EXERCISE BRIEF. Only the number is wanted: how many lines hold the word "link"?
--- BEGIN PROVIDED DATA ---
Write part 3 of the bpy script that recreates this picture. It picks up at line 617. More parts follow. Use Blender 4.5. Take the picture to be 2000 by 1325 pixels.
--- END PROVIDED DATA ---
--- BEGIN PROVIDED DATA ---
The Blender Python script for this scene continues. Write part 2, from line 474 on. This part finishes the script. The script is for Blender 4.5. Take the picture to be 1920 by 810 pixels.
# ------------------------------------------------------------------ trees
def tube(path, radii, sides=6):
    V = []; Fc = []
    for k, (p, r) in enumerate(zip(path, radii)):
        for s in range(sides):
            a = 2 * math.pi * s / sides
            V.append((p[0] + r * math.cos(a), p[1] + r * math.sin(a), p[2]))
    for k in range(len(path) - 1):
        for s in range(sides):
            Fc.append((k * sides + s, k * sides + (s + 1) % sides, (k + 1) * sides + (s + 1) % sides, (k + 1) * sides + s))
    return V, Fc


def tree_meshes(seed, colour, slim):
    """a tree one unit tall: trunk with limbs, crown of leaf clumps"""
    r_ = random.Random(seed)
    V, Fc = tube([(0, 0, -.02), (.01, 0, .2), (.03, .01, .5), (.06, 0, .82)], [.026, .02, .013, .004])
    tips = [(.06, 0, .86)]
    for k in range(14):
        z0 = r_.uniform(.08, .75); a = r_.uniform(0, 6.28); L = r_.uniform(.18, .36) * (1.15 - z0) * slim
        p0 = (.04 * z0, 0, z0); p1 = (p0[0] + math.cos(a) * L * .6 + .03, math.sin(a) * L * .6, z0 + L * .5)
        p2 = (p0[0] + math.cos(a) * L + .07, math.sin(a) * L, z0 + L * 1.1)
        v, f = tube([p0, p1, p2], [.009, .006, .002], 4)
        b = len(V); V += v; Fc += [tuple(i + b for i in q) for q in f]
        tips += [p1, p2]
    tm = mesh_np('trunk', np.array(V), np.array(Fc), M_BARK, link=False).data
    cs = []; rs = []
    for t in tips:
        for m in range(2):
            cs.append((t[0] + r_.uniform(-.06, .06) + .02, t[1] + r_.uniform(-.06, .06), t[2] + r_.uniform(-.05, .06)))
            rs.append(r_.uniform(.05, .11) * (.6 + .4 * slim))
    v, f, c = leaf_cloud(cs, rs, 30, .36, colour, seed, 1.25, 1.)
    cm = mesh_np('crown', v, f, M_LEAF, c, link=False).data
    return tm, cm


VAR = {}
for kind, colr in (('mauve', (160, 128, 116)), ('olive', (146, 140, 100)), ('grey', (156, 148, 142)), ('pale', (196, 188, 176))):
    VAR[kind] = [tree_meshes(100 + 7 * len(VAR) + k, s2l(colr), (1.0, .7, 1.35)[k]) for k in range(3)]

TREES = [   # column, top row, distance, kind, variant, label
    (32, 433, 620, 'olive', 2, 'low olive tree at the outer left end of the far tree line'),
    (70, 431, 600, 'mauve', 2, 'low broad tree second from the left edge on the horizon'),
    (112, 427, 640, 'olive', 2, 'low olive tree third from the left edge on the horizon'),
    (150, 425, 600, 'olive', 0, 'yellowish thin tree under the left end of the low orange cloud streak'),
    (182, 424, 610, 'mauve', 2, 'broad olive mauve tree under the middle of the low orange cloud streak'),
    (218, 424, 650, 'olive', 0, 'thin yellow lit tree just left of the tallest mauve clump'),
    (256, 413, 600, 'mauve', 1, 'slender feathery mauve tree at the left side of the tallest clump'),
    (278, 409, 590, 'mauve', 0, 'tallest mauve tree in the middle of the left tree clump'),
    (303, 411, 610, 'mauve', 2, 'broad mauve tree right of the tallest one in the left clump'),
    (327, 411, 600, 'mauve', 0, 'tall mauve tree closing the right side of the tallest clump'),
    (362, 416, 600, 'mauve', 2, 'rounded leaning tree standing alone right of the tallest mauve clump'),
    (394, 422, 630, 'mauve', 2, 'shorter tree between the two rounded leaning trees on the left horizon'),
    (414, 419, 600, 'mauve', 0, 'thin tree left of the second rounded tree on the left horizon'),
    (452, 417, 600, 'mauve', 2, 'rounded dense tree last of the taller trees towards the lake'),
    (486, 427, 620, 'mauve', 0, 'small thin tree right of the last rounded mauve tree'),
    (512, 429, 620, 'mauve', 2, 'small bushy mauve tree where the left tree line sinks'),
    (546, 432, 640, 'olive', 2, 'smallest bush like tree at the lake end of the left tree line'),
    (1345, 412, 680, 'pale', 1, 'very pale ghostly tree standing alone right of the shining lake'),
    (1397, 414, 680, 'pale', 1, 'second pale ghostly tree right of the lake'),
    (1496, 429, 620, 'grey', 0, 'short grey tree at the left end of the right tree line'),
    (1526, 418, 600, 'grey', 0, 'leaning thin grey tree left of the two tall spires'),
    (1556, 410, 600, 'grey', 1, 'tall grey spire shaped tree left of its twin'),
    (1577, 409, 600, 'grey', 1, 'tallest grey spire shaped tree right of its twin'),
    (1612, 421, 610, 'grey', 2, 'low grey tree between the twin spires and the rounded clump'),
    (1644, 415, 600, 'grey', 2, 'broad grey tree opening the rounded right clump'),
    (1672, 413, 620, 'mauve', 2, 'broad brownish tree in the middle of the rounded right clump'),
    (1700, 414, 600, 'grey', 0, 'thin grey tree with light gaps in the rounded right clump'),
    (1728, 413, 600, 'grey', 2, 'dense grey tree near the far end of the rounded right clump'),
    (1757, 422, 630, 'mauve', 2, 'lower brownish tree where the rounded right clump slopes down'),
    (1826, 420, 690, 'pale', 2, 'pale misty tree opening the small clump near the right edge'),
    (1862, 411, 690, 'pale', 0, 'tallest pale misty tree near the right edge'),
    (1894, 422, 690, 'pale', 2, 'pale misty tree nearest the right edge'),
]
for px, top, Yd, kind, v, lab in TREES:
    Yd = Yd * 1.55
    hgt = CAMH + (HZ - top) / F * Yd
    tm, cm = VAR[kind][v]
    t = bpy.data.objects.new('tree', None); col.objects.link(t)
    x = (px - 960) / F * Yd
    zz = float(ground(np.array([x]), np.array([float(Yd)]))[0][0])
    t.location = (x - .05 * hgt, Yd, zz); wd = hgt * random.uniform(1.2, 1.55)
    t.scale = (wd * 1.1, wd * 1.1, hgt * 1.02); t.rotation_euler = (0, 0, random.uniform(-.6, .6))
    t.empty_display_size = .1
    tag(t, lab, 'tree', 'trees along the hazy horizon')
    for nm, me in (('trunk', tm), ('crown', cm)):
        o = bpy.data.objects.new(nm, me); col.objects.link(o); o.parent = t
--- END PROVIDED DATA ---
FULL OUTPUT. 4